Benefits of Bonds in Retirement Planning – A Snapshot
- Stability – reduce your investment risk by diversifying between bonds and stocks.
- Higher returns – Bonds often extend returns higher than traditional venues like fixed deposits and annuity plans.
- Security – Backed by government entities and reputed corporate bodies.
- Stable income stream – Get regular interest payments in your retirement.
- Tax savings – Save taxes with tax-free and tax-saving bonds.
- Tradeable – In event of an urgent cash requirement, bonds can be sold in the secondary market.
How Can you Buy Bonds Online in India?
Like stocks, bonds are issued in the primary market and traded in the secondary market. Due to the recent internet revolution, investing in bonds has become more simplified. There are several ways through which investors can invest in bonds in the secondary market.
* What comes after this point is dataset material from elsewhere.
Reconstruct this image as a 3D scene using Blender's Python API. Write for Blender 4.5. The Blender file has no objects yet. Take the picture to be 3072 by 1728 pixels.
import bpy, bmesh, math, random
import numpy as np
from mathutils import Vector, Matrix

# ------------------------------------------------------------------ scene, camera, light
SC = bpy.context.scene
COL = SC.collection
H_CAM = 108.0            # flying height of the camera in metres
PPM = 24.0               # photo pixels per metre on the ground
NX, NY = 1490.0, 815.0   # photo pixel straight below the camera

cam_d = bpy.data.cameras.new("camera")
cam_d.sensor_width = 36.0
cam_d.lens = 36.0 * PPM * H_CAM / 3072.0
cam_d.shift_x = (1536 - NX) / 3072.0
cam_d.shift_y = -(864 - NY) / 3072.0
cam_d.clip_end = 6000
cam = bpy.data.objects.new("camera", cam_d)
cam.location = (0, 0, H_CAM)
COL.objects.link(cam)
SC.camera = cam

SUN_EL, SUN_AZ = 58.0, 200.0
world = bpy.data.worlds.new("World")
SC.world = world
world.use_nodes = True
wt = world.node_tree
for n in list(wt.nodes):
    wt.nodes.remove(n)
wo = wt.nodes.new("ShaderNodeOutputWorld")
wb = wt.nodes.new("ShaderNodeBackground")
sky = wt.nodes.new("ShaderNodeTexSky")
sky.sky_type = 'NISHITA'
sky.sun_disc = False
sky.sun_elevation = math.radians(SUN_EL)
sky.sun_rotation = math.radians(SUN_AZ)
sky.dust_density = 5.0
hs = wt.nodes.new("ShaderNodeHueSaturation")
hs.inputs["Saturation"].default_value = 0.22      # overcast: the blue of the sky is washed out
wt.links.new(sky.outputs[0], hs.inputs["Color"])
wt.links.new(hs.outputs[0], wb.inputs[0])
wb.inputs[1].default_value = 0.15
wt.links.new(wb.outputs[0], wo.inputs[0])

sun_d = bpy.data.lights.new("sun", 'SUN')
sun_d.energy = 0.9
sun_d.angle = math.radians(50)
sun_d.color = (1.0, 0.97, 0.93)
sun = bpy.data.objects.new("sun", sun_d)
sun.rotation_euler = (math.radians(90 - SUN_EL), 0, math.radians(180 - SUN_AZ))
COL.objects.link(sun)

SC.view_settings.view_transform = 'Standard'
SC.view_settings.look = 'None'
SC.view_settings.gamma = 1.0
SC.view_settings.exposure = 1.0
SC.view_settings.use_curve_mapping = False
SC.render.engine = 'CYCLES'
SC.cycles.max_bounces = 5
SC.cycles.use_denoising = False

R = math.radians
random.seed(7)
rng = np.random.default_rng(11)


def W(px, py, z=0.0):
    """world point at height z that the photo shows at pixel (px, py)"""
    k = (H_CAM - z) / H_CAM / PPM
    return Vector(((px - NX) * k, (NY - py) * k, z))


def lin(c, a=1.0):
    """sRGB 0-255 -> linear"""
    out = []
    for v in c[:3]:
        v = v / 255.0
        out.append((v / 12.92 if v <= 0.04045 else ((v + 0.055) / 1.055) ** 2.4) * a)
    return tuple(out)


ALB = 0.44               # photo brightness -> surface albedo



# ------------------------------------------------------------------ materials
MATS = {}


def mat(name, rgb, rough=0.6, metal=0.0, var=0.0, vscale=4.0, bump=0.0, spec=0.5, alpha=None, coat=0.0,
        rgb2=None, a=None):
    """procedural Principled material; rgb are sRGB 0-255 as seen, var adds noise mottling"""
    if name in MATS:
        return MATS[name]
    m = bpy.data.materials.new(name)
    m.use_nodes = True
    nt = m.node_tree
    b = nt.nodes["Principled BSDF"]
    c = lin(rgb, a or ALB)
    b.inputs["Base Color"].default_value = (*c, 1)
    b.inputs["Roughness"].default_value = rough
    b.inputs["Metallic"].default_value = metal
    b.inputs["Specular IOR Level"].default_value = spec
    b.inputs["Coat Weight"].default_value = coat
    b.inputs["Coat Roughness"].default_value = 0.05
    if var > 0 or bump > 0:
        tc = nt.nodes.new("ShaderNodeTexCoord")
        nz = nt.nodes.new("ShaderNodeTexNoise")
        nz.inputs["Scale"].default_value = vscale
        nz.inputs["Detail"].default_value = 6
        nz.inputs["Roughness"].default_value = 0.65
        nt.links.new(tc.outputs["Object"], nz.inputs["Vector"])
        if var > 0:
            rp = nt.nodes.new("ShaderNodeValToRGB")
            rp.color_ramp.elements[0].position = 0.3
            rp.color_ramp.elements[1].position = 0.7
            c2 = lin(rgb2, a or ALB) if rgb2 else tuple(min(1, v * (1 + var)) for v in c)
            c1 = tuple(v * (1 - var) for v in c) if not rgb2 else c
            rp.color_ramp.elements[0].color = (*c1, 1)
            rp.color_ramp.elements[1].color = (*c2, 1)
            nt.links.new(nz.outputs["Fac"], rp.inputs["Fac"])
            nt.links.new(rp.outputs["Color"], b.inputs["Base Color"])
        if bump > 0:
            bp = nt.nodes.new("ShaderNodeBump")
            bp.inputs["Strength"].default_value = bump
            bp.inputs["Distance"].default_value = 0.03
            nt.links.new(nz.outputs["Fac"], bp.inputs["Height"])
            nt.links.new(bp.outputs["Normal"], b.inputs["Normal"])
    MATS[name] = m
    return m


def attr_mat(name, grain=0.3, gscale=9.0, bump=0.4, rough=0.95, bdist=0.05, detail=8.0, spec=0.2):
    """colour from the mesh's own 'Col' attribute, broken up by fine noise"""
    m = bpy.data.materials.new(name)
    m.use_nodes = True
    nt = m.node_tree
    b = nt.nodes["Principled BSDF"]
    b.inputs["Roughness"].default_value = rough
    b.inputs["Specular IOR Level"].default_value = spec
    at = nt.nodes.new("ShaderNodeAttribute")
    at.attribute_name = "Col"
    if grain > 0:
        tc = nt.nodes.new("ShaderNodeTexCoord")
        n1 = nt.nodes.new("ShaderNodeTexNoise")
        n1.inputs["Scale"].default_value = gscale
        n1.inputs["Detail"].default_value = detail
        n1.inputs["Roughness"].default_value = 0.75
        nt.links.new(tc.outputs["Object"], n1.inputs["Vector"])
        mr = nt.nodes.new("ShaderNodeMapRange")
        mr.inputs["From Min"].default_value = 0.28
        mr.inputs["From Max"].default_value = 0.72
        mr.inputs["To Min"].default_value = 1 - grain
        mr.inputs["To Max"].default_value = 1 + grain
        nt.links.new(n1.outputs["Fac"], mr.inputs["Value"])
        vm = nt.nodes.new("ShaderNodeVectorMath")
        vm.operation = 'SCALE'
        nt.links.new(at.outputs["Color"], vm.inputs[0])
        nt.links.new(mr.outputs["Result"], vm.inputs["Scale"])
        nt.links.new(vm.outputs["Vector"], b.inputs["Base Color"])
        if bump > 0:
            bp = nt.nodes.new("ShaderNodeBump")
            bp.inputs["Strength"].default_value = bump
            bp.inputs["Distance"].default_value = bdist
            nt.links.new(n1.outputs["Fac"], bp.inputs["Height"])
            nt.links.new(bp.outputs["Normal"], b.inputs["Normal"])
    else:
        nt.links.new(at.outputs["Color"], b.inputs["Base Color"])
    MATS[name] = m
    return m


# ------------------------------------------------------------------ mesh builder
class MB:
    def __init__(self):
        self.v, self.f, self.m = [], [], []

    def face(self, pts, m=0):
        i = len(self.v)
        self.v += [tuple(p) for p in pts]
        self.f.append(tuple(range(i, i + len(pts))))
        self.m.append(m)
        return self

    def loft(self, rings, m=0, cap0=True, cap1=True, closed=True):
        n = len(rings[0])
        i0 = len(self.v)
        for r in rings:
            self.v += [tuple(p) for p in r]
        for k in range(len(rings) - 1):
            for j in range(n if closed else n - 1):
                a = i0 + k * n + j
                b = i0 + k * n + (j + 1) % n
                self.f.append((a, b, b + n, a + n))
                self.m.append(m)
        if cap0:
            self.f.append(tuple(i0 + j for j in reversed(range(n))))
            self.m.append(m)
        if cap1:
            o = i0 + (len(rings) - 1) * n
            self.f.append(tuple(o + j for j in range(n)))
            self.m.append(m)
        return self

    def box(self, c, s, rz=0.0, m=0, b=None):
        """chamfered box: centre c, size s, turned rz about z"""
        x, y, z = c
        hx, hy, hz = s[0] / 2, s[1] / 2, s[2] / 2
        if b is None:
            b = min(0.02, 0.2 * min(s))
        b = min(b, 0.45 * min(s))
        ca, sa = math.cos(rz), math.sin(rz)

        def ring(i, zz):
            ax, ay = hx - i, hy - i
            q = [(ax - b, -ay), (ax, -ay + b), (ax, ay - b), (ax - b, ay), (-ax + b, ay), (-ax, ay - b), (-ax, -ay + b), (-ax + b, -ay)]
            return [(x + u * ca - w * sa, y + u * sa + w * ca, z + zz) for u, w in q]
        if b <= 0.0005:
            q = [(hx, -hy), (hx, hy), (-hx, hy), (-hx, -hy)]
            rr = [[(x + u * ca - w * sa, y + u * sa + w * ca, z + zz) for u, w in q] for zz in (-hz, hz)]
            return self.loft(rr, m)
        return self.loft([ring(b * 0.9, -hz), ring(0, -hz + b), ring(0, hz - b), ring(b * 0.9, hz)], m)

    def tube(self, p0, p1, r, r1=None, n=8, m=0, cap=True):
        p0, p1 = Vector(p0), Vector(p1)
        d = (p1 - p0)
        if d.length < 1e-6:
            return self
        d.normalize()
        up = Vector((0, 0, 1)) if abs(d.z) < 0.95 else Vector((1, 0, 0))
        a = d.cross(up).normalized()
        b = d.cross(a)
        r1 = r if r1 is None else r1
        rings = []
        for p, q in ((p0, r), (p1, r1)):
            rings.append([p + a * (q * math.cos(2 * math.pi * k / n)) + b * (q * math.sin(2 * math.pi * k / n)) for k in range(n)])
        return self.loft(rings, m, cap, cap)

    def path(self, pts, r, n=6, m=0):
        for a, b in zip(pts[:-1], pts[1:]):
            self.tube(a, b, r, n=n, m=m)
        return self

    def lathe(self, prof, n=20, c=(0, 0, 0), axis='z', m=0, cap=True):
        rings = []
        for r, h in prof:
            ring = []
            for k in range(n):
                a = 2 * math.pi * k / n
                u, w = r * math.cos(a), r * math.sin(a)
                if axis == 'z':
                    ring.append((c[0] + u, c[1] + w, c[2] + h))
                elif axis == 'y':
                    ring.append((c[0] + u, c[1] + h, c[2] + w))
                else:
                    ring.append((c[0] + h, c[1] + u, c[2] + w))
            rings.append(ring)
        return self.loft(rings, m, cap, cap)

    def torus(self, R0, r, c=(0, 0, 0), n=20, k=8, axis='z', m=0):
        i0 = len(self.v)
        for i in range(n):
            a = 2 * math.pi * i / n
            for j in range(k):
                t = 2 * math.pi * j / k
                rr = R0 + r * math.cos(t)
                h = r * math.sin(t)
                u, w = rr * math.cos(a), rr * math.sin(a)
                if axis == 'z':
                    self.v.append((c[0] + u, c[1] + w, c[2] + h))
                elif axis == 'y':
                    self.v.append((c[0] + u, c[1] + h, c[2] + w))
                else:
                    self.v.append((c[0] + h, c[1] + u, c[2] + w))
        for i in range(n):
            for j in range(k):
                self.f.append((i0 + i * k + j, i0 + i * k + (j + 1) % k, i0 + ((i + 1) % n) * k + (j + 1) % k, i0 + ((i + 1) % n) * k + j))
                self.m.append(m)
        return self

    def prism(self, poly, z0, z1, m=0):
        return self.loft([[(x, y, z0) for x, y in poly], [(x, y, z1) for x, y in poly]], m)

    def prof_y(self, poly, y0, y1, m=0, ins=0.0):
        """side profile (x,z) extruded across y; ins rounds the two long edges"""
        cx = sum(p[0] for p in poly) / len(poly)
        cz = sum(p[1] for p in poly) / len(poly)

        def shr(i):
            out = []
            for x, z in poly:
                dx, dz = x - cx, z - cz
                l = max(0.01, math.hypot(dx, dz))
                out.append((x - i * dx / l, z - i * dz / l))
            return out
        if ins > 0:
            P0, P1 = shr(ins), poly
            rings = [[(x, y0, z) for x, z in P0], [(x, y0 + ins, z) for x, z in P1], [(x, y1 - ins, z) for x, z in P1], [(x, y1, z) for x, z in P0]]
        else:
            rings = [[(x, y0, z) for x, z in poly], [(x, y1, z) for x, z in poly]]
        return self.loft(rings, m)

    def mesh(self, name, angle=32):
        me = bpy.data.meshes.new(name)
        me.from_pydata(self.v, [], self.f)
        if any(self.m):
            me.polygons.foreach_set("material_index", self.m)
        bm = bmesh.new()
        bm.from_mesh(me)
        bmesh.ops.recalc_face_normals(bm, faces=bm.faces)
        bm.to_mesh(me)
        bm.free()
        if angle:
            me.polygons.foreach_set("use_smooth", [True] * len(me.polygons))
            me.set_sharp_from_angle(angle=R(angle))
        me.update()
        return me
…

- One such way is through the online facilities of brokers. Several brokers today have launched web pages and apps through which investors can buy and sell bonds.
- Investing in government bonds can be done through the RBI’s retail direct scheme. Moreover, BSE and NSE also have apps for bond trading.
- New investors can invest in various bonds like corporate bonds, T-bills, and government securities through debt or hybrid mutual funds.
- One way of online bond investment that is gaining a lot of traction because of convenience and serviceability is online bond platforms like Bondindia. Investors can complete the entire process of opening a trading account online, from KYC to seeding your bank account. Trading can be done anywhere and anytime and through secure transaction systems. Bonds India offers government securities of various maturities, tax-saving/free bonds, AAA-rated corporate bonds, and other fixed-income instruments on one platform.
Conclusion
It’s never too late to start retirement planning. Though it could be a daunting task, creating the best retirement portfolio will depend on your age, expenses, and risk appetite. The one rule that has survived the test of time is to diversify. Bonds ensure diversification, security, and a stable income stream in your golden retirement years. The tax-saving features, moreover, make bond investment perfect for retired individuals. Bond platforms have made trading in bonds hassle-free, swift, and accessible to all investors – young and older alike.